Monday 9 November 2009

Staged

It has been eight years since the first Harry Potter came out and as my boys are old enough to take themselves to the cinema, I no longer have to suffer the likes of Dumbledore, Snape and Malfoy.

One of the reasons that I didn’t enjoy the movies, or indeed, most British movies aimed at children and containing children, is because the kid actors make me cringe. I know it’s really unfair as they are children and being mean about them or to them isn’t really the done thing, but they are always so flipping posh and precocious, even when they are trying to be street urchins.

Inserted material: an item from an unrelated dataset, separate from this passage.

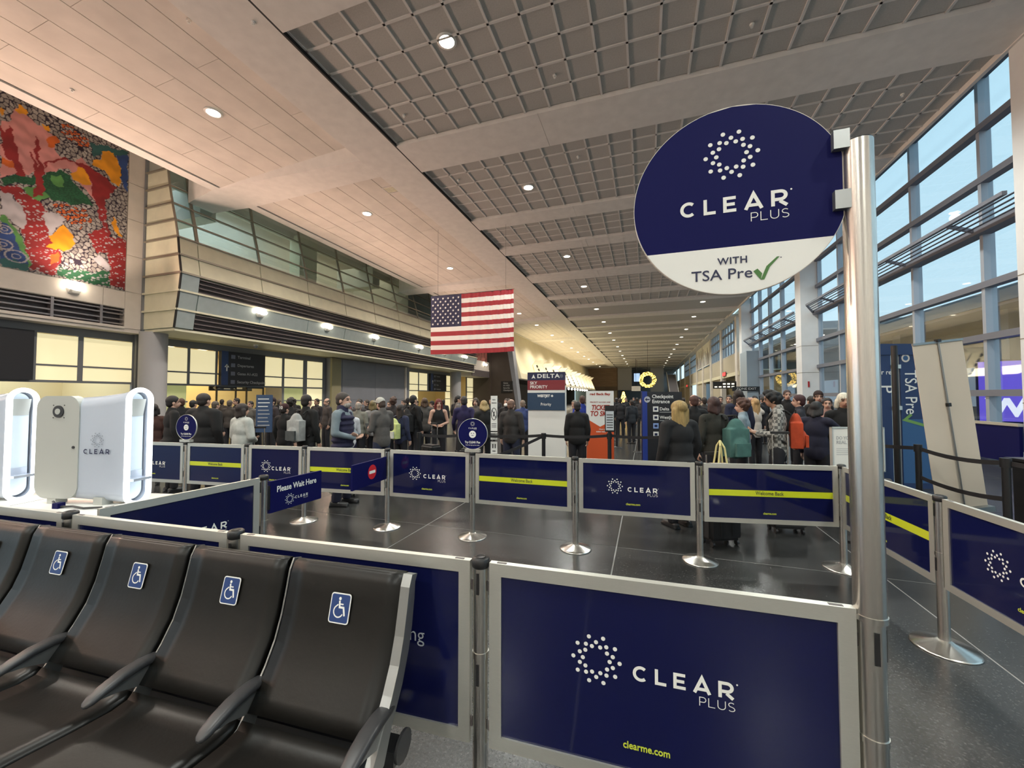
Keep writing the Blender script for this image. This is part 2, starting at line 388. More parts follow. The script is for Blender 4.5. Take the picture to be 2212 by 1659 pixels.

Virtually all child actors in this country come out of the luvvie-factory known as the stage school, costing their aspirational parents (who nearly made it to the top, you know, once), an arm and a leg. They are schooled in the multi-disciplinary show business arts of dance, music and theatre, so that any specific raw talent is spread thinly across all disciplines with any sparkle, idiosyncrasies or character wiped out, to prepare them for a life of pretending to be someone else.

And all those who don’t have their jagged ‘cockney sparra’ vowels smoothed down for received pronunciation are forever left to stew in the ever-stirring and not mutually exclusive vats of Eastenders, The Bill and once upon a time, Grange Hill.

I know there’s a lot wrong with America but the kids that end up on the screen over there tend to be ten times more convincing than their counterparts this side of the Atlantic. When I was a child watching Little House on the Prairie I thought I was looking at reality. Nowadays – we have the likes of Frankie Muniz and the rest of the young cast in Malcolm in the Middle who are all phenomenal, as are child actors Abigail Breslin and Dakota Fanning.

I would like to think better of our young thespians, really I would, and recently caught the very rude but very funny Inbetweeners, a comedy about some boys in sixth form. The boy that plays Will is fantastic. I googled him, thinking he was a stage school brat. He’s no brat and never was. He’s 25 years old.

So – to play a convincing British teenage nerd with all sorts of social hang-ups, it is necessary to hire someone of 25. No doubt if a stage school brat were hired, it would take all the self-control he could muster to stop him expressing his angst through the medium of song and dance.